Alejandro Obregón (1920-1992) es, para múltiples expertos, el artista que abrió las puertas a la modernidad artística en Colombia. No en vano, la crítica de arte Marta Traba lo describiría como el “primer individuo capaz de expresarse dentro de un nuevo sistema totalmente pictórico” y como el primer pintor moderno del país; pronóstico visionario que causó amplios debates en los años sesenta y setenta, pero que es hoy una afirmación innegable.
La trayectoria obregoniana, que abarcó casi seis décadas, nos llevaría desde su Invierno en Boston (1936) pintado cuando aún era un adolescente, hasta su inconcluso Autorretrato con Diego (1992), cuadro que elaboraba, a pesar de su pérdida de visión del casi 90%, cuando lo sorprendió la muerte en abril de ese mismo año. Entretanto, su universo visual y simbólico recogería no solo la cruda realidad de su tiempo con piezas tan icónicas como Masacre 10 de abril (1948), Estudiante muerto (1956) o Violencia (1962), sino que habría en sus obras un amplio espectro de manifestación de la exuberancia y ferocidad de la tierra colombiana, tan imponente y bella como resistente.
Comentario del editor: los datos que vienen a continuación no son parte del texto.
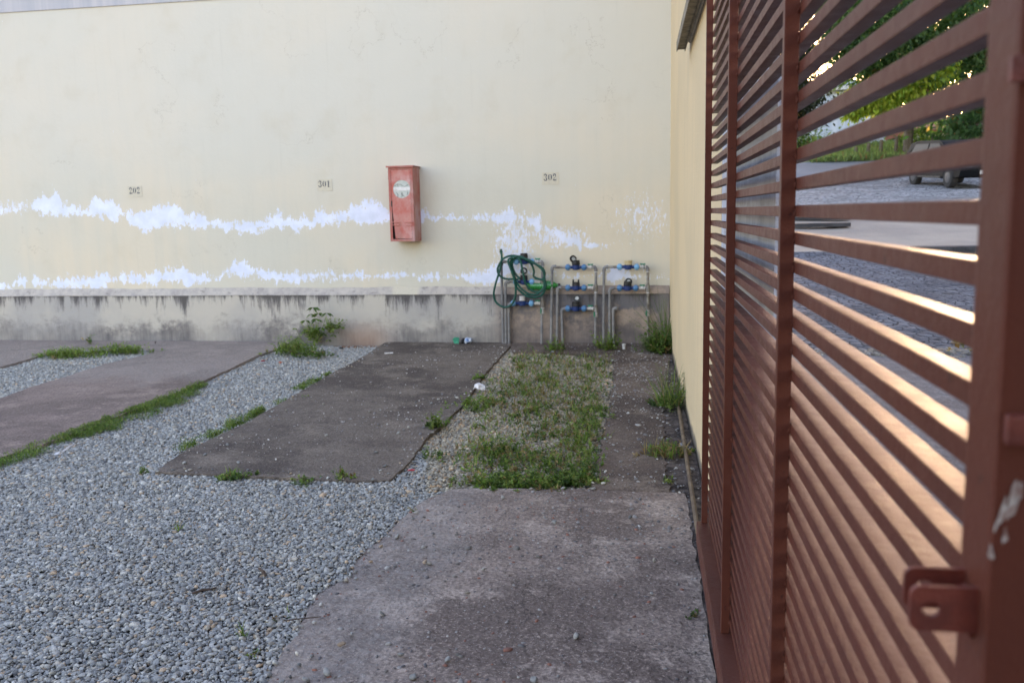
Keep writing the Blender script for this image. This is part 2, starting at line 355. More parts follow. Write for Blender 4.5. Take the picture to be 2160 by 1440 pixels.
# ------------------------------------------------------------------ walls
def wall_obj(name, mb, mat, parent=None):
    """mesh given in wall coordinates: x along the wall to the left, y out of the wall, z up"""
    o = mb.build(name, mat); mt = np.eye(4); mt[:3, 0] = WD; mt[:3, 1] = WN; mt[:3, 2] = (0, 0, 1); mt[:3, 3] = C0
    Mx = Matrix(mt.tolist())
    if parent:
        o.parent = parent; o.matrix_parent_inverse = world_of(parent).inverted()
    o.matrix_basis = Mx; return o
u0b, zb0 = uv(0, 28); u1b, zb1 = uv(450, 0)
bs = (zb0 - zb1) / (u0b - u1b); ZB = lambda u: zb1 + (u - u1b) * bs
bw = empty('boundary_wall', C0, 'long cream painted wall with peeling white lime bands and a stained plinth', 'wall')
UL, HT = 14.0, 4.6
mb = MB(); mb.add([(-.02, 0, 0), (UL, 0, 0), (UL, 0, ZB(UL)), (-.02, 0, ZB(-.02)), (-.02, -.2, 0), (UL, -.2, 0), (UL, -.2, ZB(UL)), (-.02, -.2, ZB(-.02))],
    [(0, 1, 2, 3), (4, 7, 6, 5), (0, 4, 5, 1), (1, 5, 6, 2), (3, 2, 6, 7), (0, 3, 7, 4)])
wall_obj('wall_face', mb, make_wall_mat(), bw)
mb = MB(); mb.add([(-.02, .012, ZB(-.02)), (UL, .012, ZB(UL)), (UL, .012, HT), (-.02, .012, HT), (-.02, -.2, ZB(-.02)), (UL, -.2, ZB(UL)), (UL, -.2, HT), (-.02, -.2, HT)],
    [(0, 1, 2, 3), (4, 7, 6, 5), (0, 4, 5, 1), (1, 5, 6, 2), (3, 2, 6, 7), (0, 3, 7, 4)])
nn = N('blue_grey_band'); nn.out(nn.mix(nn.ramp(nn.noise(1, 4, .6, nn.mapv((12, 1, .4))), .35, .7), (.40, .42, .47), (.50, .50, .53)), .8)
wall_obj('top_band', mb, nn.m, bw)
ZT = uv(700, 606)[1]; ZA = uv(700, 622, .055)[1]; PO = .055
mb = MB(); us = np.linspace(0.005, UL, 220)
V = []
for u in us:
    j = .004 * math.sin(u * 3.1) + .003 * math.sin(u * 11.7) + random.uniform(-.0015, .0015)
    V += [(u, .003, ZT + j), (u, PO * .93, ZA + .006 + j * .4), (u, PO, ZA + j * .3)]
mb.add(V, [(i * 3 + k, i * 3 + 3 + k, i * 3 + 4 + k, i * 3 + 1 + k) for i in range(len(us) - 1) for k in (0, 1)])
wall_obj('ledge', mb, make_plinth_mat(True), bw)
mb = MB(); V = []
for u in us: V += [(u, PO - .001, ZA - .002), (u, PO + .006, -.06)]
mb.add(V, [(i * 2, i * 2 + 2, i * 2 + 3, i * 2 + 1) for i in range(len(us) - 1)])
wall_obj('plinth', mb, make_plinth_mat(False), bw)

n = N('cream_stucco'); x, y, z = n.sep()
c = n.mix(n.ramp(n.noise(1.2, 5), .35, .65), (.72, .58, .38), (.66, .54, .36)); c = n.mix(n.math('MULTIPLY', n.ramp(n.noise(1, 4, .6, n.mapv((1, 8, .6))), .5, .75), .3), c, (.44, .39, .28))
c = n.mix(n.math('MULTIPLY', n.ramp(n.math('SUBTRACT', n.noise(9, 5), n.math('MULTIPLY', z, 7)), .0, .35), .8), c, (.13, .12, .115))
n.bump(n.math('ADD', n.noise(45, 5, .65), n.noise(9, 3)), .006, .7); n.out(c, .9, .15); M['stucco'] = n.m
def side(px, py, x=WX0):
    r = ray(px, py); return O + r * (x / r[0])
YE = float(side(1521, 446)[1])
rw = MB(); rw.box((WX0 + .07, (YE + WY0 + .4) / 2, 2.25), (.14, WY0 + .4 - YE, 4.7), bev=.006)
tag(rw.build('side_wall', M['stucco']), 'cream stucco wall at right running back to the corner behind the gate', 'wall')
n = N('grey_roughcast'); c = n.mix(n.ramp(n.noise(14, 5, .7), .35, .65), (.40, .43, .50), (.50, .54, .62)); n.bump(n.noise(60, 5, .65), .008, .8); n.out(c, .9, .2)
YP = float(side(1634, 446)[1]); ZP = float(side(1600, 165)[2]); print('YE YP ZP', YE, YP, ZP)
g = MB(); ys_ = np.linspace(YP, YE - .004, 24); V = []
for k, y_ in enumerate(ys_):
    zt_ = ZP + .012 * math.sin(k * 1.9); jx = 0; bx = WX0 + .012 + (y_ - YP) * .135
    V += [(WX0 + .002 + jx, y_ + (random.uniform(-.01, .01) if k else 0), -.1), (WX0 + .002 + jx, y_, zt_), (bx, y_, zt_), (bx, y_, -.1)]
g.add(V, [(4 * i + a, 4 * i + 4 + a, 4 * i + 4 + (a + 1) % 4, 4 * i + (a + 1) % 4) for i in range(23) for a in range(4)] + [(0, 1, 2, 3), (95, 94, 93, 92)])
tag(g.build('roughcast_wall', n.m), 'low grey roughcast wall end seen through the gate slats', 'wall')

q = MB(); q.box((.0, -1.1, 1.35), (2.6, .18, 2.9), bev=.01)  # unseen wall added behind the camera to shade the near faces of the gate
tag(q.build('shade_wall', simple('shade_wall_dark', (.16, .13, .11), (.12, .10, .09), 3, .9)), 'dark unseen wall added behind the camera to shade the gate', 'wall')
# channel and pipe high on the side wall
chY = 5.75; cl = MB(); zc = 2.26
for k, (xa, xb, za, zb) in enumerate([(.236, .284, zc, zc + .004), (.234, .238, zc - .012, zc + .045), (.282, .286, zc - .012, zc + .045)]):
    cl.box(((xa + xb) / 2, (chY + 0) / 2, (za + zb) / 2), (xb - xa, chY, zb - za))
for yy in (1.2, 3.0, 5.0): cl.box(((.286 + WX0) / 2, yy, zc + .03), (WX0 - .286 + (.15 if yy < YE else 0), .03, .02))
n = N('dirty_channel'); n.out(n.mix(n.ramp(n.noise(12, 6, .7), .35, .65), (.14, .12, .095), (.30, .265, .21)), .8)
tag(cl.build('guide_channel', n.m), 'dirty metal gate guide channel fixed high on the side wall', 'channel')
pp = MB(); pp.tube([(WX0 - .012, 5.5, 2.262), (WX0 - .012, YE + .1, 2.262)], .011, 10)
tag(pp.build('conduit', M['pvc']), 'thin grey conduit high on the side wall beside the guide channel', 'pipe')

# ------------------------------------------------------------------ gate
gd = ray(1362, 443.6); gd = unit(gd * [1, 1, 0]); gx = np.array([gd[1], -gd[0], 0])     # along the gate; to the street side
def G(l, d, z): return gx * l + gd * d + np.array([0, 0, z])
RG = np.column_stack([gx, gd, [0, 0, 1]])
XS = .225; SD = .021
def gpt(px, py, lat):
    r = ray(px, py); p = r * (lat / np.dot(r, gx)); return float(np.dot(p, gd)), float(p[2] + EYE)
PIT = (gpt(1677, 316.4, XS)[1] - gpt(1668, 722, XS)[1]) / 7; SH = PIT * .42
def gdist(px, lat=None): return gpt(px, 446, lat or XS)[0]
for a_ in ((1471, 1108), (1521, 1440)): print('rail', [(l, gpt(*a_, l)) for l in (.15, .17, .19)])
for a_ in ((1498, 1100), (1527, 1333), (1676, 446), (2058, 446)): print('posts', gpt(*a_, XS))
print('pitch', PIT, 'post left', gpt(1649, 446, XS - .02), gpt(1652, 446, XS - .02), 'stile', gpt(2060, 446, XS - .02), gpt(2122, 446, XS - .02))
gate = empty('sliding_gate', G(XS, 3.3, 0), 'brown red steel sliding gate of horizontal slats filling the right side', 'gate')
Dst, D3, D2, D1 = gpt(2060, 446, XS - .022)[0], gdist(1678), gdist(1552), gdist(1500)
ztop0 = gpt(1677, 433.6, XS)[1]
ztops = [ztop0 + k * PIT for k in range(-60, 60)]; ztops = [q for q in ztops if .18 < q < 2.24]
sp = MB()
for q in ztops:
    dz = random.uniform(-.0008, .0008); Dm = (Dst + D1) / 2
    sp.box(G(XS + SD / 2, Dm, q - SH / 2 + dz), (SD, D1 - Dst + .01, SH), RG, bev=.0014)
    for Dp in (D3, D2, D1):
        a = random.uniform(.0018, .0032); bmx = bmesh.new(); bmesh.ops.create_icosphere(bmx, subdivisions=1, radius=a)
        sp.add([np.array(v.co) * [1, .9, 1.6] + G(XS - .001, Dp - .001, q - SH * random.uniform(.3, .9)) for v in bmx.verts], [[v.index for v in f.verts] for f in bmx.faces]); bmx.free()
sp.build('slat_panel', M['gate'], gate)
ZPB = .165
for Dp in (D3, D2, D1):
    p = MB(); p.box(G(XS - .011, Dp + .010, (ZPB + 2.27) / 2), (.022, .020, 2.27 - ZPB), RG, bev=.002)
    p.build('post', M['gate'], gate)
p = MB(); p.box(G(XS + .003, Dst - .027, 1.19), (.05, .052, 2.16), RG, bev=.005); stile = p.build('stile', M['gate'], gate)
p = MB(); p.box(G(.225, (Dst - .05 + D1 + .025) / 2, ZPB - .041), (.078, D1 + .075 - Dst, .08), RG, bev=.003); p.build('bottom_rail', M['gate'], gate)
p = MB(); p.box(G(.235, (Dst - .05 + D1 + .02) / 2, 2.292), (.05, D1 + .07 - Dst, .042), RG, bev=.003); p.build('top_rail', M['gate'], gate)
# padlock lugs on the stile
lz = float((at(1955, 1283, .56))[2])
def lug(dd, length, zc, h=.030, th=.0035, name='padlock_lug'):
    bm = bmesh.new(); nseg = 8; hole = .0055; hc = -length + .0125; rc = .006
    out = []
    for (cx, cz, a0) in ((-length + rc, h / 2 - rc, 90), (-length + rc, -h / 2 + rc, 180)):
        for k in range(5): a = math.radians(a0 + 90 * k / 4); out.append((cx + rc * math.cos(a), cz + rc * math.sin(a)))
    out += [(.0, -h / 2), (.0, h / 2)]
    # ring around the hole, then fan to the outline
    outline = []
    for k in range(len(out)):
        a, b = np.array(out[k]), np.array(out[(k + 1) % len(out)]); m = max(1, int(np.linalg.norm(b - a) / .006))
        for j in range(m): outline.append(a + (b - a) * j / m)
    cen = np.array([hc, 0]); V = []; n_ = len(outline)
    ang = [math.atan2(p_[1] - cen[1], p_[0] - cen[0]) for p_ in outline]
    for y_ in (-th / 2, th / 2):
        for p_ in outline: V.append((p_[0], y_, p_[1]))
        for a in ang: V.append((cen[0] + hole * math.cos(a), y_, cen[1] + hole * math.sin(a)))
    Fc = []
    for k in range(n_):
        j = (k + 1) % n_
        Fc += [(k, j, n_ + j, n_ + k), (2 * n_ + k, 3 * n_ + k, 3 * n_ + j, 2 * n_ + j), (k, 2 * n_ + k, 2 * n_ + j, j), (n_ + k, n_ + j, 3 * n_ + j, 3 * n_ + k)]
    q = MB(); q.add(np.array(V) @ RG.T + G(XS - .021, dd, zc), Fc); return q.build(name, M['gatered'], gate)
lug(.563, .041, lz, .029); lug(.588, .038, lz + .003, .027)
q = MB(); q.tube([G(XS - .022, .565, lz - .017), G(XS - .022, .586, lz - .006), G(XS - .021, .592, lz + .012)], [.004, .006, .004], 8); q.build('weld', M['gatered'], gate)
q = MB(); rr = ray(2150, 905); pp_ = O + rr * ((Dst - .056) / np.dot(rr, gd)); q.box(pp_, (.016, .010, .018), RG, bev=.003); q.build('bolt_stub', M['gatered'], gate)
q = MB(); qz = float(at(2155, 150, .55)[2]); q.box(G(XS - .022, .543, qz), (.012, .006, .014), RG, bev=.001); q.build('catch_plate', M['gatered'], gate)
def blob(px, py, rx, ry, rot):
    ang = np.linspace(0, 2 * math.pi, 18, endpoint=False); P = []
    for a in ang:
        k = 1 + .3 * math.sin(3 * a + rot * 5) + random.uniform(-.15, .15); dx, dy = rx * k * math.cos(a), ry * k * math.sin(a)
        X, Y = px + dx * math.cos(rot) - dy * math.sin(rot), py + dx * math.sin(rot) + dy * math.cos(rot)
        rr = ray(X, Y); t = (np.dot(G(0, Dst - .0538, 0), gd)) / np.dot(rr, gd); P.append(O + rr * t)
    return P
q = MB()
for a in ((2112, 1085, 6, 34, .35), (2135, 1060, 10, 40, .25), (2090, 1165, 6, 16, -.1), (2150, 1040, 7, 22, .3), (2120, 1130, 5, 16, .1)):
    P = blob(*a); q.add(P, [tuple(range(len(P)))])
n = N('white_paint_smear'); n.out(n.mix(n.ramp(n.noise(160, 4), .3, .7), (.55, .55, .52), (.24, .14, .12)), .6); q.build('paint_smear', n.m, stile)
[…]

En OBREGÓN: contrapunto entre la intuición y la intención, toma vida una vez más el bestiario del llamado “Mago del Caribe”, para que ante nuestra mirada aparezcan imponentes cóndores, toros, búhos, lechuzas, barracudas, gallos y otras tantas especies que velan su presencia en el tumulto sopesado de las formas y colores obregonianos, mientras que a la vez nos presenta en sus piezas una concepción anticipada de paisaje contemporáneo, que es simultáneamente abierto y cerrado, pero que más que paraje es emoción y potencia simbólica.
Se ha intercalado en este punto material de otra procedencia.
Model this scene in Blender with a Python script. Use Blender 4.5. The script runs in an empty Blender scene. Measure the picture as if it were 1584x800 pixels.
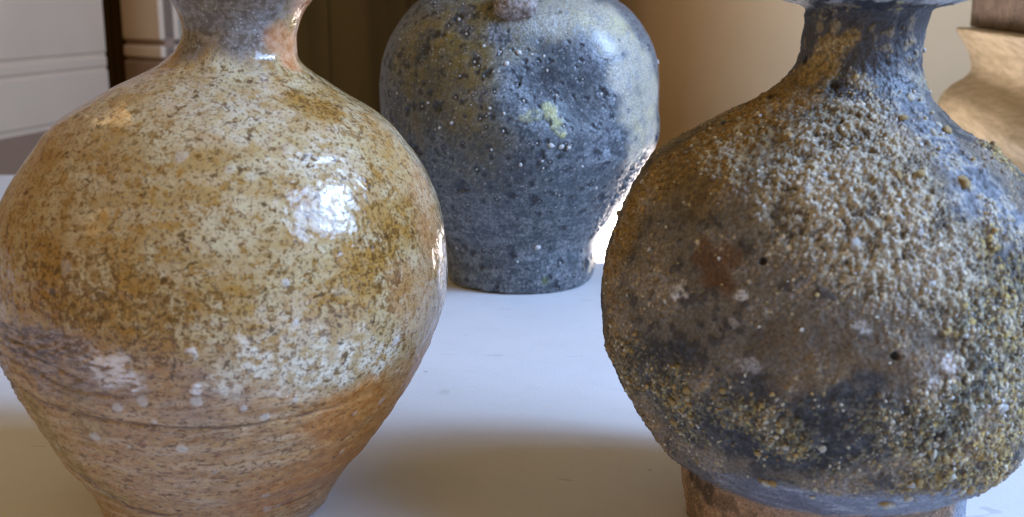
import bpy, bmesh, math, random
import numpy as np
from mathutils import Vector, noise as mnoise

random.seed(7)
rng = np.random.default_rng(11)
R = math.radians
scene = bpy.context.scene
COL = scene.collection

# ------------------------------------------------------------------ camera
CAM_H, PITCH, FOC = 0.15, R(12.8), 1760.0
cam_data = bpy.data.cameras.new('camera')
cam = bpy.data.objects.new('camera', cam_data)
COL.objects.link(cam)
cam.location = (0, 0, CAM_H)
cam.rotation_euler = (R(90) - PITCH, 0, 0)
cam_data.sensor_width = 36.0
cam_data.lens = 36.0 * FOC / 1584.0
cam_data.clip_start = 0.01
cam_data.clip_end = 50
cam_data.dof.use_dof = True
cam_data.dof.focus_distance = 0.385
cam_data.dof.aperture_fstop = 19.0
cam_data.dof.aperture_blades = 0
scene.camera = cam

# ------------------------------------------------------------------ world, lamps, exposure
world = bpy.data.worlds.new('World')
scene.world = world
world.use_nodes = True
bg = world.node_tree.nodes['Background']
bg.inputs['Color'].default_value = (1.0, 0.72, 0.33, 1)      # warm light of the room
bg.inputs['Strength'].default_value = 0.29

def lamp(name, kind, loc, target, energy, color, **kw):
    d = bpy.data.lights.new(name, kind)
    d.energy = energy
    d.color = color
    for k, v in kw.items():
        setattr(d, k, v)
    o = bpy.data.objects.new(name, d)
    COL.objects.link(o)
    o.location = loc
    o.rotation_euler = (Vector(target) - Vector(loc)).to_track_quat('-Z', 'Y').to_euler()
    return o

lamp('window_light', 'AREA', (0.95, 0.20, 0.77), (0.0, 0.40, 0.05), 9.0, (0.40, 0.62, 1.0),
     shape='RECTANGLE', size=0.21, size_y=0.25)
lamp('window_softbox', 'AREA', (1.15, 0.02, 0.92), (0.0, 0.40, 0.05), 29.0, (0.36, 0.57, 1.0),
     shape='RECTANGLE', size=0.95, size_y=0.75)  # large dim softbox added beside the window lamp to soften shadows
lamp('sunbeam', 'SPOT', (0.98, 1.16, 1.15), (0.112, 0.766, 0.0), 1500.0, (1.0, 0.88, 0.82),
     spot_size=R(8.2), spot_blend=0.05, shadow_soft_size=0.006)
# broad warm fill added behind the camera on the left, shapes the shading
lamp('warm_fill', 'AREA', (-1.25, -0.85, 0.42), (0.05, 0.5, 0.06), 1.2, (1.0, 0.66, 0.30),
     shape='RECTANGLE', size=1.1, size_y=0.7)
# two small warm downlights of the room, aimed at the vases
lamp('room_lamp', 'SPOT', (-0.75, 0.93, 0.90), (-0.05, 0.42, 0.10), 0.9, (1.0, 0.58, 0.20),
     spot_size=R(28), spot_blend=0.6, shadow_soft_size=0.005)
lamp('room_lamp', 'SPOT', (-1.0, -0.24, 0.72), (-0.08, 0.36, 0.12), 1.4, (1.0, 0.58, 0.20),
     spot_size=R(22), spot_blend=0.8, shadow_soft_size=0.010)

scene.view_settings.view_transform = 'Standard'
scene.view_settings.look = 'None'
scene.view_settings.exposure = 0.26
scene.view_settings.gamma = 1.0
scene.view_settings.use_curve_mapping = False
scene.cycles.max_bounces = 8
scene.cycles.filter_width = 0.85

# ------------------------------------------------------------------ small helpers
CP, SP = math.cos(PITCH), math.sin(PITCH)

def at(px, py, Y):
    """the point at depth Y that the photograph shows at px, py"""
    u = (px - 792) / FOC
    v = (400 - py) / FOC
    d = np.array([u, v * SP + CP, v * CP - SP])
    t = Y / d[1]
    return d * t + np.array([0, 0, CAM_H])

def project(P):
    z = P[..., 2] - CAM_H
    d = P[..., 1] * CP - z * SP
    return 792 + FOC * P[..., 0] / d, 400 - FOC * (P[..., 1] * SP + z * CP) / d, d

def tag(o, label=None, cat=None, group=None, kind=None):
    for k, v in (('label', label), ('category', cat), ('group', group), ('kind', kind)):
        if v:
            o[k] = v
    return o

def empty(name, loc):
    o = bpy.data.objects.new(name, None)
    o.empty_display_size = 0.02
    COL.objects.link(o)
    o.location = loc
    return o

def mesh_obj(name, verts, faces, mat, parent=None, smooth=False):
    me = bpy.data.meshes.new(name)
    me.from_pydata([tuple(map(float, v)) for v in verts], [], faces)
    me.materials.append(mat)
    if smooth:
        me.polygons.foreach_set('use_smooth', [True] * len(me.polygons))
    o = bpy.data.objects.new(name, me)
    COL.objects.link(o)
    if parent:
        o.parent = parent
    return o

def bm_obj(name, bm, mat, parent=None, smooth=False):
    me = bpy.data.meshes.new(name)
    bm.normal_update()
    bm.to_mesh(me)
    bm.free()
    me.materials.append(mat)
    if smooth:
        me.polygons.foreach_set('use_smooth', [True] * len(me.polygons))
    o = bpy.data.objects.new(name, me)
    COL.objects.link(o)
    if parent:
        o.parent = parent
    return o

# vectorised gradient noise
_perm = rng.permutation(256)
_perm = np.concatenate([_perm, _perm, _perm]).astype(np.int32)
_grad = rng.normal(size=(256, 3))
_grad = (_grad / np.linalg.norm(_grad, axis=1)[:, None]).astype(np.float32)

def pnoise(P):
    P = np.asarray(P, dtype=np.float32)
    i = np.floor(P).astype(np.int32)
    f = P - i
    i &= 255
    w = f * f * f * (f * (f * 6 - 15) + 10)
    out = np.zeros(P.shape[:-1], np.float32)
    for dx in (0, 1):
        wx = w[..., 0] if dx else 1 - w[..., 0]
        a = _perm[(i[..., 0] + dx) & 255]
        for dy in (0, 1):
            wy = w[..., 1] if dy else 1 - w[..., 1]
            b = _perm[a + ((i[..., 1] + dy) & 255)]
            for dz in (0, 1):
                wz = w[..., 2] if dz else 1 - w[..., 2]
                g = _grad[_perm[b + ((i[..., 2] + dz) & 255)]]
                out += wx * wy * wz * (g[..., 0] * (f[..., 0] - dx) + g[..., 1] * (f[..., 1] - dy) + g[..., 2] * (f[..., 2] - dz))
    return out * 1.5

def fbm(P, scale, octv=3, off=0.0, gain=0.5):
    s = 0
    a = 1.0
    for k in range(octv):
        s = s + a * pnoise(P * (scale * 2.03 ** k) + off + 17.3 * k)
        a *= gain
    return s

def sstep(a, b, x):
    t = np.clip((x - a) / (b - a), 0, 1)
    return t * t * (3 - 2 * t)

# ------------------------------------------------------------------ node helper
class NT:
    def __init__(self, name):
        self.mat = bpy.data.materials.new(name)
        self.mat.use_nodes = True
        self.nt = self.mat.node_tree
        self.bsdf = self.nt.nodes['Principled BSDF']
        self.co = self.nt.nodes.new('ShaderNodeTexCoord').outputs['Object']

    def new(self, t, **kw):
        n = self.nt.nodes.new(t)
        for k, v in kw.items():
            setattr(n, k, v)
        return n

    def put(self, sock, v):
        if hasattr(v, 'links') or isinstance(v, bpy.types.NodeSocket):
            self.nt.links.new(v, sock)
        elif isinstance(v, (tuple, list)):
            sock.default_value = tuple(v) + ((1,) if len(v) == 3 and len(sock.default_value) == 4 else ())
        else:
            sock.default_value = v

    def noise(self, scale, detail=3, rough=0.55, co=None, dist=0.0):
        n = self.new('ShaderNodeTexNoise')
        self.put(n.inputs['Vector'], co or self.co)
        n.inputs['Scale'].default_value = scale
        n.inputs['Detail'].default_value = detail
        n.inputs['Roughness'].default_value = rough
        n.inputs['Distortion'].default_value = dist
        return n.outputs['Fac']

    def voronoi(self, scale, co=None, feature='F1', out='Distance'):
        n = self.new('ShaderNodeTexVoronoi', feature=feature)
        self.put(n.inputs['Vector'], co or self.co)
        n.inputs['Scale'].default_value = scale
        return n.outputs[out]

    def map(self, scale=(1, 1, 1), rot=(0, 0, 0)):
        n = self.new('ShaderNodeMapping')
        self.put(n.inputs['Vector'], self.co)
        n.inputs['Scale'].default_value = scale
        n.inputs['Rotation'].default_value = rot
        return n.outputs['Vector']

    def ramp(self, v, a, b, lo=0.0, hi=1.0):
        n = self.new('ShaderNodeMapRange', interpolation_type='SMOOTHSTEP')
        self.put(n.inputs['Value'], v)
        self.put(n.inputs['From Min'], a)
        self.put(n.inputs['From Max'], b)
        self.put(n.inputs['To Min'], lo)
        self.put(n.inputs['To Max'], hi)
        return n.outputs['Result']

    def math(self, op, a, b=0.0, clamp=False):
        n = self.new('ShaderNodeMath', operation=op, use_clamp=clamp)
        self.put(n.inputs[0], a)
        self.put(n.inputs[1], b)
        return n.outputs[0]

    def mix(self, f, a, b, blend='MIX'):
        n = self.new('ShaderNodeMix', data_type='RGBA', blend_type=blend)
        self.put(n.inputs[0], f)
        self.put(n.inputs[6], a)
        self.put(n.inputs[7], b)
        return n.outputs[2]

    def attr(self, name):
        n = self.new('ShaderNodeAttribute', attribute_name=name)
        s = self.new('ShaderNodeSeparateColor')
        self.nt.links.new(n.outputs['Color'], s.inputs[0])
        return n.outputs['Color'], s.outputs[0], s.outputs[1], s.outputs[2]

    def bump(self, h, strength=0.3, dist=0.001, prev=None):
        n = self.new('ShaderNodeBump')
        n.inputs['Strength'].default_value = strength
        n.inputs['Distance'].default_value = dist
        self.put(n.inputs['Height'], h)
        if prev is not None:
            self.put(n.inputs['Normal'], prev)
        return n.outputs['Normal']

    def done(self, color=None, rough=None, normal=None, **kw):
        b = self.bsdf.inputs
        if color is not None:
            self.put(b['Base Color'], color)
        if rough is not None:
            self.put(b['Roughness'], rough)
        if normal is not None:
            self.put(b['Normal'], normal)
        for k, v in kw.items():
            self.put(b[k.replace('_', ' ')], v)
        return self.mat

# ------------------------------------------------------------------ setting materials
def m_table():
    n = NT('white_table_paint')
    a = n.noise(9, 4)
    b = n.noise(900, 2)
    c = n.mix(n.ramp(a, 0.35, 0.7), (0.72, 0.715, 0.725), (0.665, 0.662, 0.67))
    v = n.voronoi(95)
    dirt = n.math('MULTIPLY', n.ramp(v, 0.05, 0.11, 1, 0), n.ramp(n.noise(31, 2), 0.56, 0.62))
    c = n.mix(n.ramp(n.noise(48, 5, .7), .45, .75, 0, .16), c, (0.5, 0.47, 0.45))
    hair = n.ramp(n.noise(60, 2, .5, co=n.map((.25, 1.6, 1), (0, 0, .5)), dist=1.5), .715, .73)
    c = n.mix(n.math('MULTIPLY', hair, .35), c, (0.35, 0.32, 0.30))
    c = n.mix(n.math('MULTIPLY', dirt, 0.55), c, (0.25, 0.22, 0.2))
    scuff = n.ramp(n.noise(26, 4, co=n.map((1, 2.2, 1)), dist=1.0), 0.66, 0.74)
    c = n.mix(n.math('MULTIPLY', scuff, 0.30), c, (0.45, 0.42, 0.40))
    nm = n.bump(b, 0.25, 0.0004, n.bump(n.noise(120, 2), 0.15, 0.0006))
    return n.done(c, n.ramp(a, 0.3, 0.7, 0.42, 0.55), nm)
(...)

A lo largo de cientos de piezas, Obregón supo derivar y hallar un lenguaje propio, pero más que nada supo dialogar con su contexto social y político sin perder la autonomía y la vigorosidad de su exploración plástica. Sus piezas, pioneras en una suerte de expresionismo mestizo, lograron vincular en una simbiosis impecable su herencia cultural hispánico-caribeña y sus aprendizajes y preocupaciones formales, lo que consolidó su presencia en el diálogo artístico global que vaticinó Marta Traba. Siendo un pintor plenamente consciente del oficio y un colorista aguzado, intuitivo e intencionado, Obregón nos legó una pintura que es gesto, fuerza y acción, pero a la vez refinamiento, experticia y fuente interminable de emoción silente y poesía pictórica.